Rosaria Munson is Professor of Classics and Department Chair of the Swarthmore College Department of Classics. She began to study Classics in Liceo in Italy, and has a Laurea from the Universita degli Studi of Milan and a PhD in Classical Studies from the University of Pennsylvania. Perhaps because she has moved between two worlds and likes both, Munson is interested in different peoples' representations of themselves and foreigners. She is the author of numerous articles on Herodotus and two books: Telling Wonders: Ethnographic and Political Discourse in the Work of Herodotus (2001) and Black Doves Speak. Herodotus and the Languages of Barbarians (2005). She is currently co-authoring a commentary to Book I of the Histories to be published by Cambridge University Press.
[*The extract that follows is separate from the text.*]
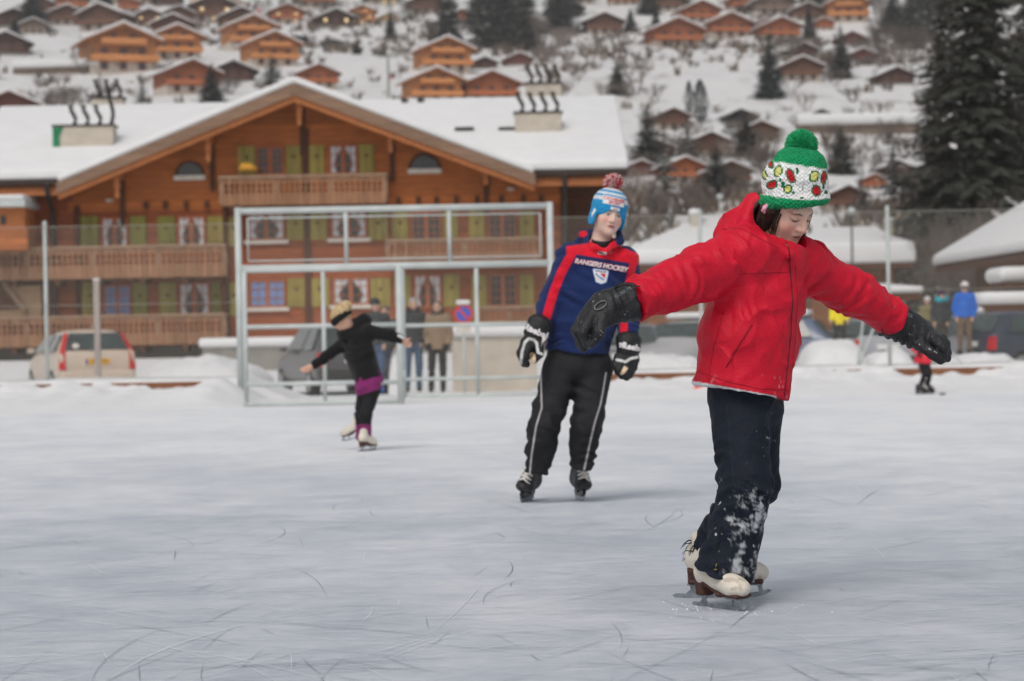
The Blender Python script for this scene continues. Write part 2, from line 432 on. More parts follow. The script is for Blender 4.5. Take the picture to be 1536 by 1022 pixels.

Besides Greek and Latin at all levels, she regularly teaches Greek History and historiography. She is also a member of the Medieval Study Program Faculty and offers a biennial course on the Divine Comedy, which explores Dante's appropriation and re-reading of the Classical poets.
James F. Pyne, Jr. is Director of Design at People's Light. In his 32 seasons with PLTC, he has created sets and/or lights for over 200 productions, including Sherlock Holmes & The Case of the Jersey Lily, The Glass Menagerie, Treasure Island, Theophilus North, Humble Boy, The Giver, Twelfth Night, Robin Hood, Anne of Green Gables, The Foreigner, The Crucible, The Member of the Wedding, A Midsummer Night's Dream, Sleeping Beauty, Julius Caesar, Holes, A View from the Bridge, A Delicate Balance, The Little Foxes, He Held Me Grand, Playhouse Creatures, Book of Days, The Diary of Anne Frank, The Road to Mecca, Sally's Gone, She Left Her Name, and Sister Carrie. Jim has received ten Barrymore nominations for Outstanding Scenic and Lighting Design, winning for Outstanding Scenic Design in 1996 for The Life of Galileo and in 2002 for The Merchant of Venice. He has also designed scenery for the Arden (Sunday in the Park with George, Sweeney Todd, A Little Night Music, Henry V, Hedda Gabler and Private Lives), Villanova University, Act II Playhouse, the Children's Theatre Company of Minneapolis and the Enchantment Theatre Company.